Purchase concentration - ranking your channels or direct customers, how many account for 50% of sales? (A higher number means more price flexibility.)

Relative product quality, Differentiation - strength vs. Competitors (as defined by End Users)

Market share - % of Industry $, rank, and relative to industry's top 3 or 4 players

Innovation - what % of sales or cash flow comes from new products (developed in past 3 years); R&D as % of sales or cash flow

The process

In these uncertain times, some companies budget quarterly; some budget almost continuously.

Prioritize your marketing plan so that payback drives decisions. Will you put customer retention (inexpensive) ahead of acquisition (which is 5 to 10 times more expensive)? Will you put competitive battles ahead of category expansion (which is slow and expensive)? Do you know how the pieces of your marketing mix work together, where the synergies are and where the unnecessary duplication is? Which activities drive key performance metrics?

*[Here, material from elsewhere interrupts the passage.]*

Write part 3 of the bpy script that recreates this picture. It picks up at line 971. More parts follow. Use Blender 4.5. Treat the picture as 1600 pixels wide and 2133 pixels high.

"Zero-based" budgeting is enjoying a revival. It's an old technique from the stagflation era of the 1970s. It has a scary name, but basically involves stripping the process or department back to the studs and rebuilding; it could be renamed "clean slate" budgeting. And it could get the CMO sufficient resources, once you prove the size and demands of the required tasks and processes.

The envelopes

You could take a functional approach, splitting your budget into activities. Here's one example in use:

  • Demand - promotional efforts to stimulate near-term demand and leads
  • Loyalty - increase the value of specific customer segments
  • Channel - enhance the productivity/profitability of channel partner relationships
  • Brand - build awareness, consideration, and preference for the brand

You could take an output approach, such as:

  • Sales force expense
  • Media advertising
  • Promotion expense
  • Other marketing expense

The analytics

A couple of segmentation techniques help you understand cash flow leakage:

  • Customer profitability - Typically, 16% of customers are money-losers, and 67% merely break even - leaving only one in six who are profitable. Know who's making you money, who's losing it, and the profiles to predict which new customers will become profitable.
  • Channel pocket price - Are some channels costing too much? There are a couple of dozen ways in which revenue can be siphoned off, via trade terms, volume discounts, invoice adjustments, return policies, etc. Are these counted as marketing costs, or assigned elsewhere?

The results

Periodic feedback -- industry, marketplace, customer and financial -- is essential. You need a good market info system, combining quantitative and qualitative input from trade sources, channels, your sales force and CRM.

Ultimately, you'll get effective and efficient marketing that's seen as a cash generator.